Design:
My *print on demand” book of “Inktober 2018” drawings – the title is “Dragon Days & Knights” is available on my website at www.thenakedswami.com.
The book is aimed at general interest readers & anyone interested in the drawing process & who wants to draw besides being (hopefully) entertaining.
What started as an annual, previously rather casual dip into Jake Parker’s online initiative – “Inktober” – a gauntlet thrown down to artists anywhere and at any level of skill / experience – bloomed into a daily challenge for each day of October 2018.
I had no theme in mind and in fact, although a list of prompts is supplied by the Inktober website as a way of getting past artists initial mental block & panic when faced with a brief, I had intended to “freestyle” my way through it, dipping in and out (mostly out) when the mood took me, however, the first drawing, for Day 3, seemed to spark a torrent of ideas for up-coming prompts, all based initially around dragons, and when I got stuck, as I did many times, knights.
Now I’m not a massive fans of dragons, but am aware of the huge amount of fantasy fiction fan-art that is out there – you know, dragons, witches and Manga / Anime inspired stuff and “Game of Thrones” (which I have never really got into for that reason) has opened the floodgates to even more of this stuff, but there is an apocryphal story behind this.
Back in junior school, where the only subject I really excelled at was art, the teacher had momentarily left an art period with an instruction to draw or paint anything and that it must be finished, it might even have been the same teacher who insisted that when painting, every space on the paper had to be covered, with no bare paper showing, and so the level of anxiety had been ramped up for the less able / interested pupils.
As a result I foolishly agreed to “help” other students – mostly the female ones, I should add – by drawing what I was drawing, yes, you guessed it, a dragon.
When the teacher returned to examine the students work he was taken aback by the carbon-copy drawings of dragons displayed by several of the students and immediately demanded to know who the culprit behind this was, and of course I meekly owned up.

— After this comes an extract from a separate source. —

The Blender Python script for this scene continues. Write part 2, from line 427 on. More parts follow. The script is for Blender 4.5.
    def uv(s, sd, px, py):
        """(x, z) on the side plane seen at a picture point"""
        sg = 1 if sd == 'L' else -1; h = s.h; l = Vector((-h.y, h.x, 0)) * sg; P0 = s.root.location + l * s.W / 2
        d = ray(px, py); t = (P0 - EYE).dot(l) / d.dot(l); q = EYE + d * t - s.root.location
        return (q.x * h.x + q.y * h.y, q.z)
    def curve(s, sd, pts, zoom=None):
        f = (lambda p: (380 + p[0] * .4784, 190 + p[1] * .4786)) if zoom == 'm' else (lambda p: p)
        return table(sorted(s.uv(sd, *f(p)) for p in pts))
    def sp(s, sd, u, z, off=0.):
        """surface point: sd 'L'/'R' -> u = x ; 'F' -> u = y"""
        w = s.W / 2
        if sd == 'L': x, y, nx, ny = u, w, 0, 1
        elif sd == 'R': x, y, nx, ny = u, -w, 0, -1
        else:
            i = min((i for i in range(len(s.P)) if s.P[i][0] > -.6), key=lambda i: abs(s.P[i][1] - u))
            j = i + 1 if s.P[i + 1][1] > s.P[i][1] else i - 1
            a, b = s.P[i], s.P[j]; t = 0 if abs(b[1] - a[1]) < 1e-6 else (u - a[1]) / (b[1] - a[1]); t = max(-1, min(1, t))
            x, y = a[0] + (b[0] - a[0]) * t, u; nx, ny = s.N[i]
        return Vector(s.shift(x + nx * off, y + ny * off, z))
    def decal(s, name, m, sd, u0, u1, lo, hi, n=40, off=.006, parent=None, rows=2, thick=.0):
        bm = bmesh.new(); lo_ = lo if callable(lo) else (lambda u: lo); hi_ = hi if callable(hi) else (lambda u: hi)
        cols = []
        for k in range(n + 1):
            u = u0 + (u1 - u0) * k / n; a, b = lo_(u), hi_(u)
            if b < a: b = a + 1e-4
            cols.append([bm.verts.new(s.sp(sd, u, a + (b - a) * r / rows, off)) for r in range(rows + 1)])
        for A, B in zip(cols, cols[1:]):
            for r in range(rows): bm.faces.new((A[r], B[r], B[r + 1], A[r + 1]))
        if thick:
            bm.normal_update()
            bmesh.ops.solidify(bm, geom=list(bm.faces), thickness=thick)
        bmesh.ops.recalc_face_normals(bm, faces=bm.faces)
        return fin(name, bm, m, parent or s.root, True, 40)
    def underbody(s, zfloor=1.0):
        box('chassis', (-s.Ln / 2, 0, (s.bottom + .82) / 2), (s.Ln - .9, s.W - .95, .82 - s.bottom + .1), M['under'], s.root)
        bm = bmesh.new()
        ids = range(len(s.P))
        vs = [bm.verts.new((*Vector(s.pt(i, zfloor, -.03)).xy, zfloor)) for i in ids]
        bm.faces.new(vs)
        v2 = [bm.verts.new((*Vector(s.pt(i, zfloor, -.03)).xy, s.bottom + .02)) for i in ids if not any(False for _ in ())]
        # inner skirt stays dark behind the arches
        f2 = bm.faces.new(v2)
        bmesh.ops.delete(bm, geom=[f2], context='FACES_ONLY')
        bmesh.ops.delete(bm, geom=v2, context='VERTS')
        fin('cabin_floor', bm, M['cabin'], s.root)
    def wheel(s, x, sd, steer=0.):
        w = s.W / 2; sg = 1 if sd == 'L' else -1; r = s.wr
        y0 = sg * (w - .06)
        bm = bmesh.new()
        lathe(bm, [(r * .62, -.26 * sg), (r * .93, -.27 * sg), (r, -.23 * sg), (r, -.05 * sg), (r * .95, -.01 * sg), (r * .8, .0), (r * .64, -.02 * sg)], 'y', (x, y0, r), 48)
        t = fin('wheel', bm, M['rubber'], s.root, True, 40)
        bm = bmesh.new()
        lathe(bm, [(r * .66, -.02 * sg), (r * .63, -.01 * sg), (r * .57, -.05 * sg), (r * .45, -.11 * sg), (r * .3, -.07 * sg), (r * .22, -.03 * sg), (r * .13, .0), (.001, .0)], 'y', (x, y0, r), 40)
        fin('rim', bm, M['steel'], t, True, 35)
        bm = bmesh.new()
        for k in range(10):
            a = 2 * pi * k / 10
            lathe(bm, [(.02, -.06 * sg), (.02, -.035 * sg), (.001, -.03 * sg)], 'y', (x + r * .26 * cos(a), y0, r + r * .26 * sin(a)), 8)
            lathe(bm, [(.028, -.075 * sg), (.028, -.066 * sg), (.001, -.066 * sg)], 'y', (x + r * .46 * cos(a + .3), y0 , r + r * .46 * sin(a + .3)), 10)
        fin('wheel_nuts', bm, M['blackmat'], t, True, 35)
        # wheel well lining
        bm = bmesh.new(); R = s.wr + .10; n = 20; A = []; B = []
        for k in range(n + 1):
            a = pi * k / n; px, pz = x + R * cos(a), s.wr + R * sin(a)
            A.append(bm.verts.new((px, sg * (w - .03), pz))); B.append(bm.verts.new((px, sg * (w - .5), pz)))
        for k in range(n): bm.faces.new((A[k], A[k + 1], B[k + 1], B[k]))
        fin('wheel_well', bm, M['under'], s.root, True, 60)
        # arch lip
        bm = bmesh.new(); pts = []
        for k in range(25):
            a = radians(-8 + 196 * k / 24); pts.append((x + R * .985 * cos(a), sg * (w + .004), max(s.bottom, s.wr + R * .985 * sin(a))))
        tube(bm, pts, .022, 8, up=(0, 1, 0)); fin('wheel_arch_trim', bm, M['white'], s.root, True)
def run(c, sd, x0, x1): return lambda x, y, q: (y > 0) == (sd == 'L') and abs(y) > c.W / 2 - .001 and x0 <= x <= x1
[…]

It didn’t end there however and to cut a long story short, I narrowly avoided (very narrowly, I have a vivid memory of the cane hovering over the palm of my right drawing hand) the cane – a salutary moment made worse by the fact that the “cheaters” had got off lightly, being girls.
You would be forgiven for thinking that the Inktober exercise was a way of putting that lesson to rest after so long, and perhaps it was – doing a new drawing everyday for 31 days is actually quite tough and there were days when I was working late into the night to avoid a backlog before the next days’ prompt – my intention had been to “knock out” a drawing quickly and to enjoy the process, not worrying too much about finish and concentrating on a central idea rather than simply a drawing for its own sake.